_Problem details_
Copy out every line containing the word "parts".
━━━━━━━━━━━━━━━━━━━━
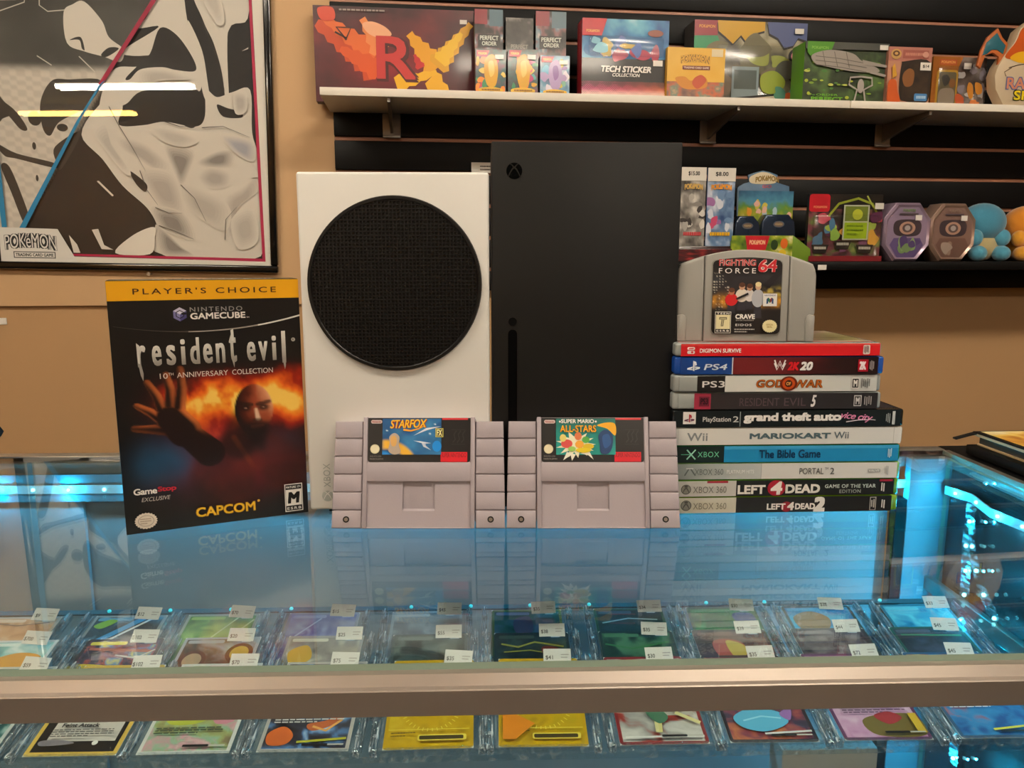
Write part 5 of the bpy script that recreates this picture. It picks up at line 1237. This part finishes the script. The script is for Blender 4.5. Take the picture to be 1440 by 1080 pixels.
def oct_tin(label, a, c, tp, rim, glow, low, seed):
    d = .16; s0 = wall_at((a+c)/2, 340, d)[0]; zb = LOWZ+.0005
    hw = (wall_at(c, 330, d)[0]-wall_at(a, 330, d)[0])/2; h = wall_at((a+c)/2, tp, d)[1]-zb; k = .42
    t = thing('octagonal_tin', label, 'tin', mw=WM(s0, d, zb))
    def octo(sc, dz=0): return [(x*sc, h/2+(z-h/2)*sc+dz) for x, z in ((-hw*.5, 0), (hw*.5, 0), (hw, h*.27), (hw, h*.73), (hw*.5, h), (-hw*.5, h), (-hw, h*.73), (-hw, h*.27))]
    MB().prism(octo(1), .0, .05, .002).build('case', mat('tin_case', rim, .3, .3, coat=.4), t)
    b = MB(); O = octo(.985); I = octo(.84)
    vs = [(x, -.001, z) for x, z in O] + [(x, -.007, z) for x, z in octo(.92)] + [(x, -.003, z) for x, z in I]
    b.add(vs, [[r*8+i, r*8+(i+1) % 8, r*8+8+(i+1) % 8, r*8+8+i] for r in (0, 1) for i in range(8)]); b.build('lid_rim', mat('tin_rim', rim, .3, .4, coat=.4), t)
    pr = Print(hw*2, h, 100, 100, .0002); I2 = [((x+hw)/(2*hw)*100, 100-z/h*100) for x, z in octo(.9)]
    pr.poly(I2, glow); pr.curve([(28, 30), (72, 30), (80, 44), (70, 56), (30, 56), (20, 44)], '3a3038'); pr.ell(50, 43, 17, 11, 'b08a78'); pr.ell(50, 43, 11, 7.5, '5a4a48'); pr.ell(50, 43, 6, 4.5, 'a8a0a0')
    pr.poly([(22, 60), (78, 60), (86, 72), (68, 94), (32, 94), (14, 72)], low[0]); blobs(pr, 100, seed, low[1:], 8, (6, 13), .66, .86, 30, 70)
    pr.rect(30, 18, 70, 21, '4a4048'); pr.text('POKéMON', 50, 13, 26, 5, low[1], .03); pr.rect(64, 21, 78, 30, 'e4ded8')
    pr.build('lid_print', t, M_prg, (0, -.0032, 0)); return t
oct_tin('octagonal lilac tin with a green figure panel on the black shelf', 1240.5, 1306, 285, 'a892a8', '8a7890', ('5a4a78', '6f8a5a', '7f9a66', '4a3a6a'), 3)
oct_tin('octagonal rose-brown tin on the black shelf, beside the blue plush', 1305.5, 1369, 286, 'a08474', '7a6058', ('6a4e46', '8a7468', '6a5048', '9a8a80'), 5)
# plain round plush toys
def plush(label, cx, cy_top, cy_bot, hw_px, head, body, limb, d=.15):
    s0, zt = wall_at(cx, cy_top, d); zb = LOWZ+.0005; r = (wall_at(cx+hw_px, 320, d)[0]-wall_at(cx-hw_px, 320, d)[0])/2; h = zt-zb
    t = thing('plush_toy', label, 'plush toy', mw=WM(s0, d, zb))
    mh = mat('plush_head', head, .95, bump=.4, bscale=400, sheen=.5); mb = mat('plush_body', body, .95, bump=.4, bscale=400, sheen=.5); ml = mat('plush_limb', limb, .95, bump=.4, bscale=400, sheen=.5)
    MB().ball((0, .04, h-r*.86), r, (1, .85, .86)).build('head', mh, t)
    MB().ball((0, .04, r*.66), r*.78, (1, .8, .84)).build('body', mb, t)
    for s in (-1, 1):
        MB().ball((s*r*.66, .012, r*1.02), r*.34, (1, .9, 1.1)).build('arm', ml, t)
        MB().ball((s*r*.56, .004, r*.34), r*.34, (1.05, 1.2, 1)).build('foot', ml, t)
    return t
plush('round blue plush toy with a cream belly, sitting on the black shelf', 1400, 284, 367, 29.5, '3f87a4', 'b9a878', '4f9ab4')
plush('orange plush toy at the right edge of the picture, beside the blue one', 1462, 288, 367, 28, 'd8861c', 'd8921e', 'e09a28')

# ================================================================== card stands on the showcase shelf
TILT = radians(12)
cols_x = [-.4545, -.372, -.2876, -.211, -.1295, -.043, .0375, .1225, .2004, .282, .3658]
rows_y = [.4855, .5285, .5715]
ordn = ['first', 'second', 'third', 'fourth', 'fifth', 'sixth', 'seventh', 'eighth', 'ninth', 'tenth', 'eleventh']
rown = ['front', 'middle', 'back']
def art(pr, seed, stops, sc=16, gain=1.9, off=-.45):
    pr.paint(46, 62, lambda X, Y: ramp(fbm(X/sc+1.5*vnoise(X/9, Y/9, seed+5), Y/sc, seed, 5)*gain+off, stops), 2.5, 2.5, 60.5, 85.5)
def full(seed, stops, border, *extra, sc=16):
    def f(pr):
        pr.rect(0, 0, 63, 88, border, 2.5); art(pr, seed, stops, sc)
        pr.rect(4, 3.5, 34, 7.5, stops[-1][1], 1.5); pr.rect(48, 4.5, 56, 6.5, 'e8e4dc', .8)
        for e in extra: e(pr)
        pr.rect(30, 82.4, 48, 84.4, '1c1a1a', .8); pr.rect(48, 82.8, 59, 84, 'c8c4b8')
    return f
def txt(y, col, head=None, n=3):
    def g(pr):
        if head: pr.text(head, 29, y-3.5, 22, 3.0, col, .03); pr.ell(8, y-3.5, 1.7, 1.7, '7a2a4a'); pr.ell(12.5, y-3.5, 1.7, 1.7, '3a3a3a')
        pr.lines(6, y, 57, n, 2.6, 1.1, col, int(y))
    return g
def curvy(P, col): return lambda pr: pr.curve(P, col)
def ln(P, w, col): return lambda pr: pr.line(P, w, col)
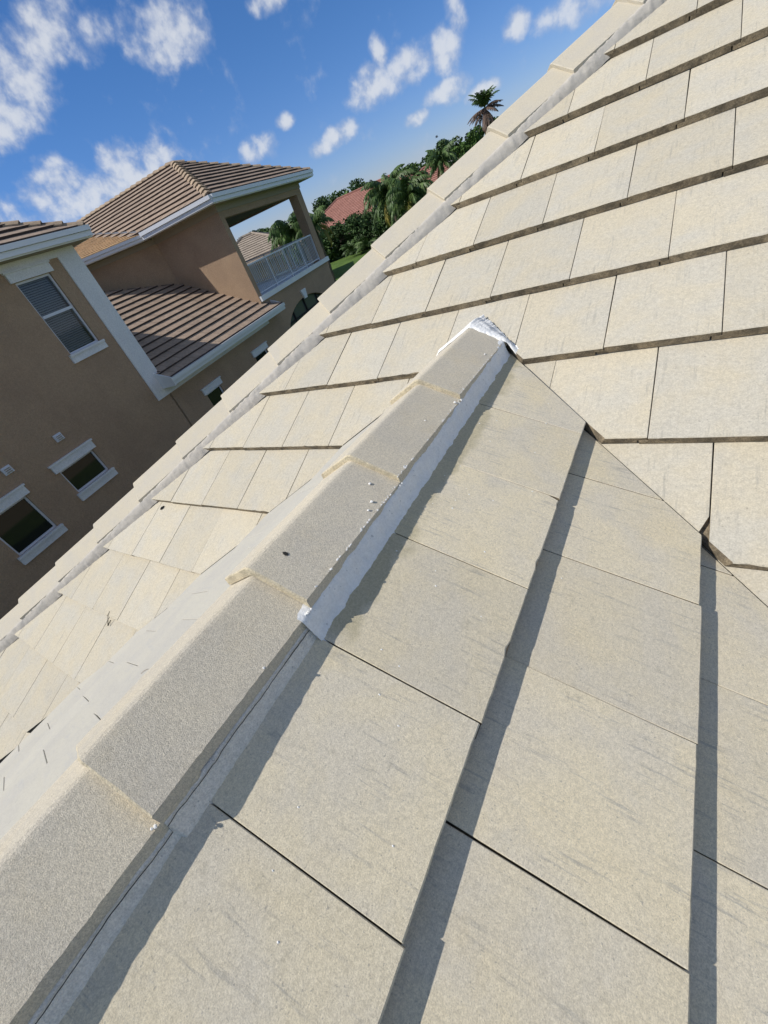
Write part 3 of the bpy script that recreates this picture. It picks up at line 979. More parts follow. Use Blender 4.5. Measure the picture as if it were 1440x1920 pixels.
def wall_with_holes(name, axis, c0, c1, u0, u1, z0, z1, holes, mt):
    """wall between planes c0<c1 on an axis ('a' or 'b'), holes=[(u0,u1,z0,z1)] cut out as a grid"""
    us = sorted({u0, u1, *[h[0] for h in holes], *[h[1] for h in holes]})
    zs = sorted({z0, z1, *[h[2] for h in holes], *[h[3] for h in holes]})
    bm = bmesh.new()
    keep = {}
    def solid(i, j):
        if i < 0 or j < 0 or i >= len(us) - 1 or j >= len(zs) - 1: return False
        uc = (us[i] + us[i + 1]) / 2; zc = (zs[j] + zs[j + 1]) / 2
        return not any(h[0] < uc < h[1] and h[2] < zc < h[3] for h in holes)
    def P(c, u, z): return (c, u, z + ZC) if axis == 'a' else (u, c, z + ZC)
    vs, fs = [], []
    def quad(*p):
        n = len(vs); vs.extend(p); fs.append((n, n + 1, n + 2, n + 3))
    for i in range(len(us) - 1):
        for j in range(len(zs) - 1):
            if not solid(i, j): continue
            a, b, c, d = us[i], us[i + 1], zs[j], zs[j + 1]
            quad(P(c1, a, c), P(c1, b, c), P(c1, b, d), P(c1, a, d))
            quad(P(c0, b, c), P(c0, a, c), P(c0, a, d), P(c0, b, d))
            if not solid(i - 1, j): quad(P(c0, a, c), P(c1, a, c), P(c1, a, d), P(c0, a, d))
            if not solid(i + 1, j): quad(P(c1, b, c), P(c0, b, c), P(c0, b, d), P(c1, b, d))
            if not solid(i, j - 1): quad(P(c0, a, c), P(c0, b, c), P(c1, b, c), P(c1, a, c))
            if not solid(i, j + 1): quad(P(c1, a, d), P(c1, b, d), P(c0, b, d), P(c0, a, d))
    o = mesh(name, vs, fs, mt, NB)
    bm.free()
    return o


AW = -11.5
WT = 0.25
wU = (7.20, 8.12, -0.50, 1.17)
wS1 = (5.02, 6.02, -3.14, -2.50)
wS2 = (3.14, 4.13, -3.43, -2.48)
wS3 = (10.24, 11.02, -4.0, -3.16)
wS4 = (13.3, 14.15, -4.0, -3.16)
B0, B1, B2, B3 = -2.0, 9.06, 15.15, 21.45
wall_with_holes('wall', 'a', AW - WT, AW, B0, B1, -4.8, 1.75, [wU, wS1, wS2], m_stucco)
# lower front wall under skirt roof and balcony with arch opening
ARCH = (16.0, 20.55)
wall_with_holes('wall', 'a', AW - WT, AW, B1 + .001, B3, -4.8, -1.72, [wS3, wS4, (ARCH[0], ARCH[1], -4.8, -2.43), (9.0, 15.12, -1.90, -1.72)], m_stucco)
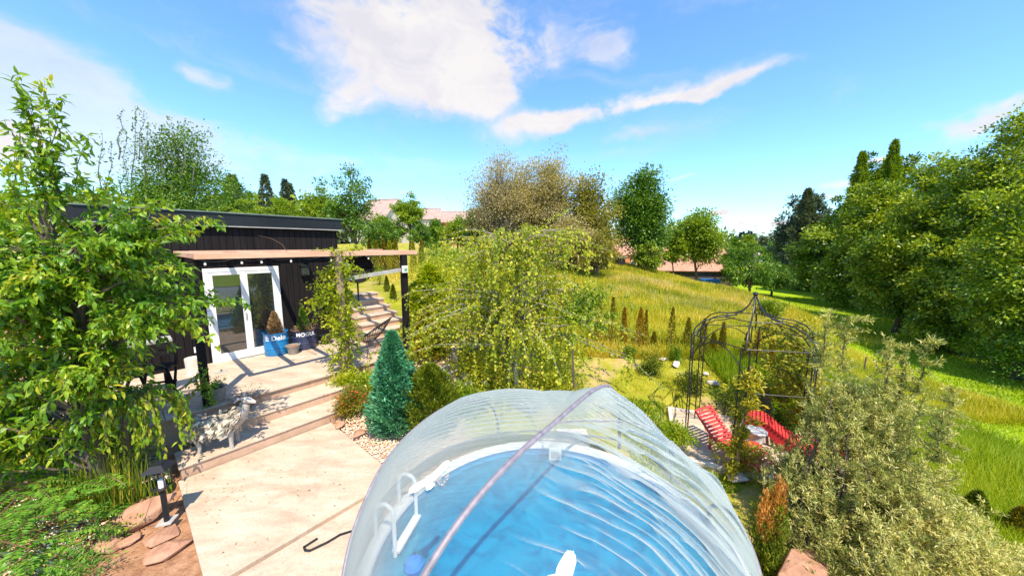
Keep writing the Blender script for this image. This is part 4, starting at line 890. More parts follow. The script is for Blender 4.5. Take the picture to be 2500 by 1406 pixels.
━━━━━━━━━━━━━━━━━━━━
_Solution to this problem_
Write part 3 of the bpy script that recreates this picture. It picks up at line 979. More parts follow. Use Blender 4.5. Measure the picture as if it were 1440x1920 pixels.
Keep writing the Blender script for this image. This is part 4, starting at line 890. More parts follow. The script is for Blender 4.5. Take the picture to be 2500 by 1406 pixels.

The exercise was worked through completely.